Bild: Auch in der Zukunft wird es Waldhütten geben. Düstere Dinge können sic…
Der finsterste Ort der Zukunft ist eine Waldhütte bei Salzgitter. Dort
verbringt Diego, der fast vergessene Jugendfreund, seine Zeit zwischen den
Auslandseinsätzen, bei denen er für die Bundeswehr Drohnenangriffe steuert.
Und hierhin hat er seine ehemaligen Klassenkameraden Alba, Belit und Cobra
zu einem Pen-&-Paper eingeladen. [1][Das sind Rollenspiele], zu denen die
Teilnehmenden Charakterskizzen mitbringen, mit eigenen Namen, in diesem
Fall Juanita, Javier und Lars.
Diese Figuren bewegen sich dann, unterstützt durch einen Zufallsgenerator
(hier ein 20er-Würfel), durch ein Setting mit diversen narrativen Strängen.
In die hat nur der Gamemaster Einblick, der Gott der [2][Diegesis], vulgo
der Erzählung.
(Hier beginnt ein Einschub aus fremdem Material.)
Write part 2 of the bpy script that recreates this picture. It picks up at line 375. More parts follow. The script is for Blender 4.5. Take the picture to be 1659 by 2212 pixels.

Also hier: Diego, der Wasseraufbereitungstabletten und
unfassbare Mengen Einpersonen-Mahlzeiten in seiner Hütte hortet.
Dem ist es extrem wichtig, dass seine Schulkamerad*innen bis zum Ende
ausharren, also viereinhalb Stunden, neun Podcast- oder drei Sendungsfolgen
im NDR. Die Partie dauert eben so lange, wie sie dauert. Widrigenfalls wird
er echt ungemütlich.
Im NDR-Hörspiel „Miami Punk – the complete DLC“ von Juan S. Guse ist das
Setting des Pen-&-Paper-Spiels genau jenes Miami, das Juan S. Guse für
seinen Roman „Miami Punk“ entworfen hatte. Dessen vielleicht durch die
Klimakatastrophe verursachten Spezifika – der Atlantik hat sich von der
Küste Floridas zurückgezogen und eine Wüste freigegeben, Alligatoren plagen
die Bewohner der Stadt und ein Hochhaus-Komplex schwebt, von der Erde
losgerissen, mit allen Insassen davon – sind für Diego, Cobra, Belit und
Alba nicht weniger real als für ihre analogen Avatare.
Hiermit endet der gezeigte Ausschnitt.